New Orleans’ transgender community is on edge after two transgender women were murdered within 48 hours of each other.
Chyna Gibson was gunned down Saturday night, while the second woman was found with multiple stab wounds Monday morning, CNN affiliate WDSU reported.
No arrests have yet been made in the cases, which police say appear to be unrelated, but transgender activist Daphanie Dupree told WDSU the situation was scary.
“It’s scary because like a lot of the girls in New Orleans, they’re walking around like zombies, you know they have this little hidden fear that’s inside them to even go anywhere and I hear a lot of them talking about like ‘oh, I’m going to carry a gun,” Dupree said.
“It’s very heartbreaking and it’s scary because it’s too close to home, I mean it could happen to any of us but I’m like — we hang in the same circles, we hang in the same area just like it happened to them it could happen to me.”
One is too many
In a media conference broadcast by WDSU, Police Commander Doug Eckert said the two crimes in two days showed an increase in violence against transgender people in the city.

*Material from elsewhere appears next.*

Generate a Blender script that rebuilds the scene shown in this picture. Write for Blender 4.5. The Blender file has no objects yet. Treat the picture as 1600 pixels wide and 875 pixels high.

“I mean one is too many and that’s how we feel,” Eckert said.
Eckert told WDSU that there was nothing to demonstrate that the stabbing was a hate crime. “If we learn that it’s a hate crime of course we’ll pursue the charges of that,” he said.
At Wednesday’s media conference Eckert referred to the victim as being transgender woman but declined to name her.
Police say they want to speak to the owner of a two-door black Chevrolet Camaro in connection with the case.
Seven killings
The National Coalition of Anti-Violence Programs (NCAVP) said it had responded to seven reported killings of transgender women of color in the first two months of the year.
“As a society we can stop this epidemic by hiring trans women of color, making sure they have safe places to live and standing up when we see or hear them being demeaned and attacked and simply by valuing their lives,” it said in a statement.
It said another transgender woman had been fatally shot in Monroe, Louisiana, on February 19.
The Southern Poverty Law Center cited the Anti-Violence Project as saying the other four killings had been in Canton, Mississippi; Sioux Falls, South Dakota; and Toledo, Ohio.
Last year, the deaths of 26 transgender people were reported, more than any other year, according to GLAAD and other advocacy groups.